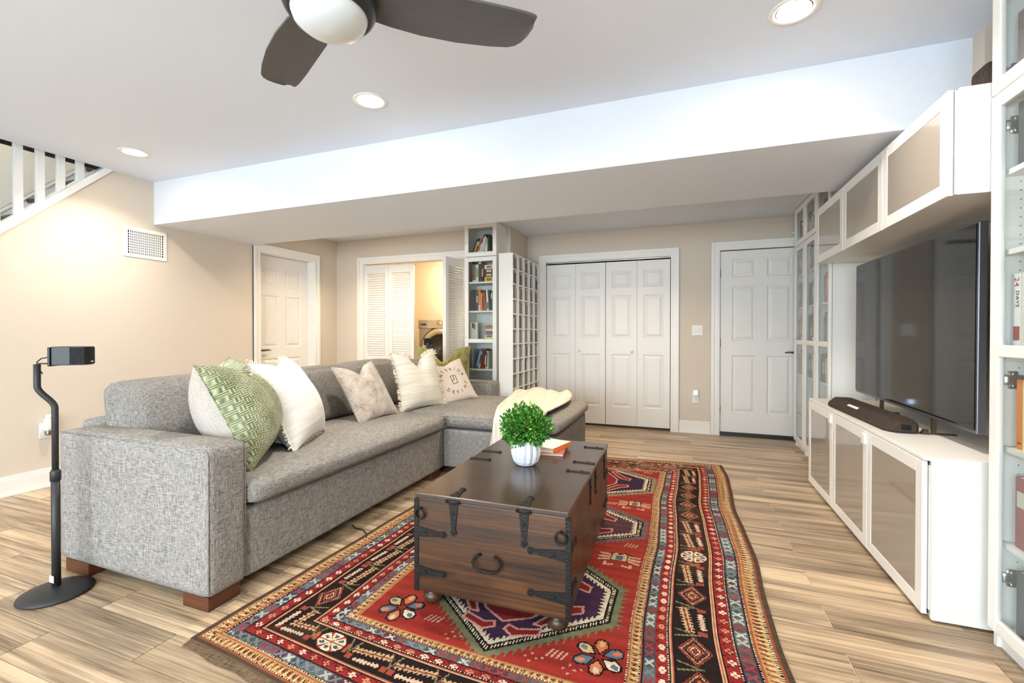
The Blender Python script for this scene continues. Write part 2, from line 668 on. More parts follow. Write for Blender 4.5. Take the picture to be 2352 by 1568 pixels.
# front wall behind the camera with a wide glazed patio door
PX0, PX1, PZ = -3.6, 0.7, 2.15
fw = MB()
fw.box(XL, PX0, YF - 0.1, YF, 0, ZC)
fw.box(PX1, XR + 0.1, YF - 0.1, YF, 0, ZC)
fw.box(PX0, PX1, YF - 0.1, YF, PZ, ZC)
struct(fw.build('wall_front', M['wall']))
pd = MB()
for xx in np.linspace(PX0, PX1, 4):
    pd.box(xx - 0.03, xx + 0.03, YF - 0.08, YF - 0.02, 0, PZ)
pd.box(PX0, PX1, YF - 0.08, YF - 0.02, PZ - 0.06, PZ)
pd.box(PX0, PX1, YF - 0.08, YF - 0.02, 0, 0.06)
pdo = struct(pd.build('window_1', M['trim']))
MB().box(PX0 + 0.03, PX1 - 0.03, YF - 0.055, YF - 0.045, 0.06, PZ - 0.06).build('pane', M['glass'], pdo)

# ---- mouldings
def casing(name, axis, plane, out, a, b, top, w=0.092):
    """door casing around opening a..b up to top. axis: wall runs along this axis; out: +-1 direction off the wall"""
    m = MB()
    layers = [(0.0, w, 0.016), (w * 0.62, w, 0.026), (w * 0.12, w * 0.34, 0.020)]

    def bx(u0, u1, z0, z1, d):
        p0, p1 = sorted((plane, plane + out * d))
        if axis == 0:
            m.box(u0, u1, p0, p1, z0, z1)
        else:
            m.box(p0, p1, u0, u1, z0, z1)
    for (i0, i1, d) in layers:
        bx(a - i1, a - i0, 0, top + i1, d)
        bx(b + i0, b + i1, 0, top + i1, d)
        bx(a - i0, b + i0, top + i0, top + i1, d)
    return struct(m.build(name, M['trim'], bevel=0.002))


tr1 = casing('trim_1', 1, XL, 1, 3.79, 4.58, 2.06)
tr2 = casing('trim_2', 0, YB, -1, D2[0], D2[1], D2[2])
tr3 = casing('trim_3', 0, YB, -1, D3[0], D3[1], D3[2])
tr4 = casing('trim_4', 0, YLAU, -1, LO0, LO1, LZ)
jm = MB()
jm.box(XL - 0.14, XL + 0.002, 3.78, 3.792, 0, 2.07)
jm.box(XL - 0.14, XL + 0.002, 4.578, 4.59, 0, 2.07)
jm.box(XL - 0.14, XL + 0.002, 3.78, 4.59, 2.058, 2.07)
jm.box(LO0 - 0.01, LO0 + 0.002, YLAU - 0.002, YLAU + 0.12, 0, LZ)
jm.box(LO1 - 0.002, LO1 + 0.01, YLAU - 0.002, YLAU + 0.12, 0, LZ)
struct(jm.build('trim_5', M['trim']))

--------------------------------

> [Problem requirements] Write out exactly the lines between the start of the data and the line with "MB().box(PX0 + 0.03, PX1", including both, but none of the pictures.

> [Solution for this task]
The Blender Python script for this scene continues. Write part 2, from line 668 on. More parts follow. Write for Blender 4.5. Take the picture to be 2352 by 1568 pixels.
# front wall behind the camera with a wide glazed patio door
PX0, PX1, PZ = -3.6, 0.7, 2.15
fw = MB()
fw.box(XL, PX0, YF - 0.1, YF, 0, ZC)
fw.box(PX1, XR + 0.1, YF - 0.1, YF, 0, ZC)
fw.box(PX0, PX1, YF - 0.1, YF, PZ, ZC)
struct(fw.build('wall_front', M['wall']))
pd = MB()
for xx in np.linspace(PX0, PX1, 4):
    pd.box(xx - 0.03, xx + 0.03, YF - 0.08, YF - 0.02, 0, PZ)
pd.box(PX0, PX1, YF - 0.08, YF - 0.02, PZ - 0.06, PZ)
pd.box(PX0, PX1, YF - 0.08, YF - 0.02, 0, 0.06)
pdo = struct(pd.build('window_1', M['trim']))
MB().box(PX0 + 0.03, PX1 - 0.03, YF - 0.055, YF - 0.045, 0.06, PZ - 0.06).build('pane', M['glass'], pdo)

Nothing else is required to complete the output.